Instruction -> Print the listing in its entirety and exactly, leaving out images.

···

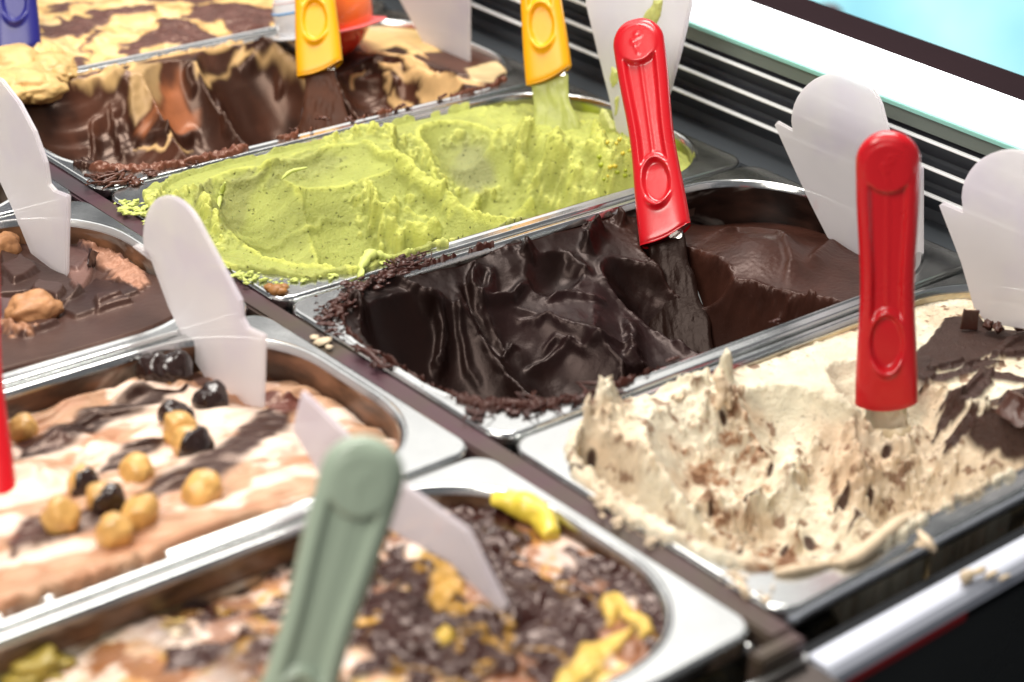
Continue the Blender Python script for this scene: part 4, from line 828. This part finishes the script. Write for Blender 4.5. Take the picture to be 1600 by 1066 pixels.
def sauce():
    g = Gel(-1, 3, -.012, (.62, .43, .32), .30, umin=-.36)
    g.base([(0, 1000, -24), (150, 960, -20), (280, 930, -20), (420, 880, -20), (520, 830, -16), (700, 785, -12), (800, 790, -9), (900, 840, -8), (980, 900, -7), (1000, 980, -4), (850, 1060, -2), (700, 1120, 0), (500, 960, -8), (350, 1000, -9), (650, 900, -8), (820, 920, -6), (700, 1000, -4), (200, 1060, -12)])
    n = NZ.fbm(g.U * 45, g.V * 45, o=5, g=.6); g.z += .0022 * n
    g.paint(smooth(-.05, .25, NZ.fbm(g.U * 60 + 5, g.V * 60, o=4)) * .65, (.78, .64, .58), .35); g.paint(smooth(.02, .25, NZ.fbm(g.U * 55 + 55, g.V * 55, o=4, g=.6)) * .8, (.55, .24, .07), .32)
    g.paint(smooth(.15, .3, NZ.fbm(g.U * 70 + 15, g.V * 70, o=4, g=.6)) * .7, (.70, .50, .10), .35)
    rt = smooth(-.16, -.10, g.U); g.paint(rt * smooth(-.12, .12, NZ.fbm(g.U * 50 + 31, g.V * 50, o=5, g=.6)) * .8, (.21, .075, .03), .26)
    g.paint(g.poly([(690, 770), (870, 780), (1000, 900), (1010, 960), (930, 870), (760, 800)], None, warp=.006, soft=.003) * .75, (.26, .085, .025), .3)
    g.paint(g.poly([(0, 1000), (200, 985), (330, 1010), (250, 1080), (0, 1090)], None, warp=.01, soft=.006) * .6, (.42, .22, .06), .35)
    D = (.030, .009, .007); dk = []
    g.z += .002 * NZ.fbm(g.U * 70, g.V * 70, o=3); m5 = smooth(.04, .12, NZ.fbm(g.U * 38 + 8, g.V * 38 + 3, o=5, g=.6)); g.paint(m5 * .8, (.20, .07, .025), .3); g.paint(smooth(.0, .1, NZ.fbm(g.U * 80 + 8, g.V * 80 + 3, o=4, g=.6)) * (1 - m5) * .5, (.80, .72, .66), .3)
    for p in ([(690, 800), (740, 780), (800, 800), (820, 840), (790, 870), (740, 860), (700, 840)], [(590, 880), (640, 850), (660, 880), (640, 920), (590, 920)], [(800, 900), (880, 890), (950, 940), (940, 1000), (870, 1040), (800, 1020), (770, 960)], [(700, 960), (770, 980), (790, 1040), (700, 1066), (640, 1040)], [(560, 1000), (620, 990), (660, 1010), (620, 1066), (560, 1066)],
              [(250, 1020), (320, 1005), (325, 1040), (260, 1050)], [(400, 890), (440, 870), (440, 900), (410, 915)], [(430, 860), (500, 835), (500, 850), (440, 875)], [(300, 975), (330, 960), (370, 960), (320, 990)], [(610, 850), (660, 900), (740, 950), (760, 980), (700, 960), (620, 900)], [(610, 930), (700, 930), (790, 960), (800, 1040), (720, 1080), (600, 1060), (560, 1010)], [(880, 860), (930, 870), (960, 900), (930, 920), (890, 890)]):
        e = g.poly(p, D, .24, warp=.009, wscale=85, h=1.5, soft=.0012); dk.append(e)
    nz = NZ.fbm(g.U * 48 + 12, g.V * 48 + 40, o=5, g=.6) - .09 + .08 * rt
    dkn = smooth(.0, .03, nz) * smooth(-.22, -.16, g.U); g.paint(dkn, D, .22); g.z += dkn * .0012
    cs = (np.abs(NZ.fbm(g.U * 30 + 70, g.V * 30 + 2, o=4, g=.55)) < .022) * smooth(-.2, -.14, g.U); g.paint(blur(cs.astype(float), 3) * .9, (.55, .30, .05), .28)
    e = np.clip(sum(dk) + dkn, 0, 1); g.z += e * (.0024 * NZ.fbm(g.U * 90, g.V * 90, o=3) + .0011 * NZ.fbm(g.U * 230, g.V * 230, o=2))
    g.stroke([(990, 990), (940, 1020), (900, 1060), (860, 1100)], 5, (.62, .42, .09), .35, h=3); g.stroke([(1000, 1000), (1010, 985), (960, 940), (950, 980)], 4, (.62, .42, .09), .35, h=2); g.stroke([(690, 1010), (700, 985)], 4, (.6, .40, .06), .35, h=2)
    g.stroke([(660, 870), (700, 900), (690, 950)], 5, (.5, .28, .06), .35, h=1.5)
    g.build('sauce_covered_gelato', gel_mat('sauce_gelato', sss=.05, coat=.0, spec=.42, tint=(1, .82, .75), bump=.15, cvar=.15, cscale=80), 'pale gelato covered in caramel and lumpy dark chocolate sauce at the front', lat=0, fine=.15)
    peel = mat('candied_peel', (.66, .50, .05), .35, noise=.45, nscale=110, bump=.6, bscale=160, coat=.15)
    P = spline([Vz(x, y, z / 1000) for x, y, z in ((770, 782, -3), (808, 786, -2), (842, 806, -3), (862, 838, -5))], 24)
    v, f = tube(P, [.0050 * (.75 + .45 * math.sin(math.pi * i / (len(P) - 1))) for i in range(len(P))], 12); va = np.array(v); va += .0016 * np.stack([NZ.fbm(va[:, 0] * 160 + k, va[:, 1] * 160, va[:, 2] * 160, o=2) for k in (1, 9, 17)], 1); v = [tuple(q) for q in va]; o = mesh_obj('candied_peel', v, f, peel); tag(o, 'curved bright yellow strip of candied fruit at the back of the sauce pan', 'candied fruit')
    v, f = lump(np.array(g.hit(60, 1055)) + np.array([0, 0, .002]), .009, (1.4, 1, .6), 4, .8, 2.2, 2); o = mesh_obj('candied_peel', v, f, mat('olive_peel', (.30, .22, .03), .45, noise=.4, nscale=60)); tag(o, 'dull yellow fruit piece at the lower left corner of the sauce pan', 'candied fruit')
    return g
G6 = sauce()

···

Solved problem ->
Continue the Blender Python script for this scene: part 4, from line 828. This part finishes the script. Write for Blender 4.5. Take the picture to be 1600 by 1066 pixels.
def sauce():
    g = Gel(-1, 3, -.012, (.62, .43, .32), .30, umin=-.36)
    g.base([(0, 1000, -24), (150, 960, -20), (280, 930, -20), (420, 880, -20), (520, 830, -16), (700, 785, -12), (800, 790, -9), (900, 840, -8), (980, 900, -7), (1000, 980, -4), (850, 1060, -2), (700, 1120, 0), (500, 960, -8), (350, 1000, -9), (650, 900, -8), (820, 920, -6), (700, 1000, -4), (200, 1060, -12)])
    n = NZ.fbm(g.U * 45, g.V * 45, o=5, g=.6); g.z += .0022 * n
    g.paint(smooth(-.05, .25, NZ.fbm(g.U * 60 + 5, g.V * 60, o=4)) * .65, (.78, .64, .58), .35); g.paint(smooth(.02, .25, NZ.fbm(g.U * 55 + 55, g.V * 55, o=4, g=.6)) * .8, (.55, .24, .07), .32)
    g.paint(smooth(.15, .3, NZ.fbm(g.U * 70 + 15, g.V * 70, o=4, g=.6)) * .7, (.70, .50, .10), .35)
    rt = smooth(-.16, -.10, g.U); g.paint(rt * smooth(-.12, .12, NZ.fbm(g.U * 50 + 31, g.V * 50, o=5, g=.6)) * .8, (.21, .075, .03), .26)
    g.paint(g.poly([(690, 770), (870, 780), (1000, 900), (1010, 960), (930, 870), (760, 800)], None, warp=.006, soft=.003) * .75, (.26, .085, .025), .3)
    g.paint(g.poly([(0, 1000), (200, 985), (330, 1010), (250, 1080), (0, 1090)], None, warp=.01, soft=.006) * .6, (.42, .22, .06), .35)
    D = (.030, .009, .007); dk = []
    g.z += .002 * NZ.fbm(g.U * 70, g.V * 70, o=3); m5 = smooth(.04, .12, NZ.fbm(g.U * 38 + 8, g.V * 38 + 3, o=5, g=.6)); g.paint(m5 * .8, (.20, .07, .025), .3); g.paint(smooth(.0, .1, NZ.fbm(g.U * 80 + 8, g.V * 80 + 3, o=4, g=.6)) * (1 - m5) * .5, (.80, .72, .66), .3)
    for p in ([(690, 800), (740, 780), (800, 800), (820, 840), (790, 870), (740, 860), (700, 840)], [(590, 880), (640, 850), (660, 880), (640, 920), (590, 920)], [(800, 900), (880, 890), (950, 940), (940, 1000), (870, 1040), (800, 1020), (770, 960)], [(700, 960), (770, 980), (790, 1040), (700, 1066), (640, 1040)], [(560, 1000), (620, 990), (660, 1010), (620, 1066), (560, 1066)],
              [(250, 1020), (320, 1005), (325, 1040), (260, 1050)], [(400, 890), (440, 870), (440, 900), (410, 915)], [(430, 860), (500, 835), (500, 850), (440, 875)], [(300, 975), (330, 960), (370, 960), (320, 990)], [(610, 850), (660, 900), (740, 950), (760, 980), (700, 960), (620, 900)], [(610, 930), (700, 930), (790, 960), (800, 1040), (720, 1080), (600, 1060), (560, 1010)], [(880, 860), (930, 870), (960, 900), (930, 920), (890, 890)]):
        e = g.poly(p, D, .24, warp=.009, wscale=85, h=1.5, soft=.0012); dk.append(e)
    nz = NZ.fbm(g.U * 48 + 12, g.V * 48 + 40, o=5, g=.6) - .09 + .08 * rt
    dkn = smooth(.0, .03, nz) * smooth(-.22, -.16, g.U); g.paint(dkn, D, .22); g.z += dkn * .0012
    cs = (np.abs(NZ.fbm(g.U * 30 + 70, g.V * 30 + 2, o=4, g=.55)) < .022) * smooth(-.2, -.14, g.U); g.paint(blur(cs.astype(float), 3) * .9, (.55, .30, .05), .28)
    e = np.clip(sum(dk) + dkn, 0, 1); g.z += e * (.0024 * NZ.fbm(g.U * 90, g.V * 90, o=3) + .0011 * NZ.fbm(g.U * 230, g.V * 230, o=2))
    g.stroke([(990, 990), (940, 1020), (900, 1060), (860, 1100)], 5, (.62, .42, .09), .35, h=3); g.stroke([(1000, 1000), (1010, 985), (960, 940), (950, 980)], 4, (.62, .42, .09), .35, h=2); g.stroke([(690, 1010), (700, 985)], 4, (.6, .40, .06), .35, h=2)
    g.stroke([(660, 870), (700, 900), (690, 950)], 5, (.5, .28, .06), .35, h=1.5)
    g.build('sauce_covered_gelato', gel_mat('sauce_gelato', sss=.05, coat=.0, spec=.42, tint=(1, .82, .75), bump=.15, cvar=.15, cscale=80), 'pale gelato covered in caramel and lumpy dark chocolate sauce at the front', lat=0, fine=.15)
    peel = mat('candied_peel', (.66, .50, .05), .35, noise=.45, nscale=110, bump=.6, bscale=160, coat=.15)
    P = spline([Vz(x, y, z / 1000) for x, y, z in ((770, 782, -3), (808, 786, -2), (842, 806, -3), (862, 838, -5))], 24)
    v, f = tube(P, [.0050 * (.75 + .45 * math.sin(math.pi * i / (len(P) - 1))) for i in range(len(P))], 12); va = np.array(v); va += .0016 * np.stack([NZ.fbm(va[:, 0] * 160 + k, va[:, 1] * 160, va[:, 2] * 160, o=2) for k in (1, 9, 17)], 1); v = [tuple(q) for q in va]; o = mesh_obj('candied_peel', v, f, peel); tag(o, 'curved bright yellow strip of candied fruit at the back of the sauce pan', 'candied fruit')
    v, f = lump(np.array(g.hit(60, 1055)) + np.array([0, 0, .002]), .009, (1.4, 1, .6), 4, .8, 2.2, 2); o = mesh_obj('candied_peel', v, f, mat('olive_peel', (.30, .22, .03), .45, noise=.4, nscale=60)); tag(o, 'dull yellow fruit piece at the lower left corner of the sauce pan', 'candied fruit')
    return g
G6 = sauce()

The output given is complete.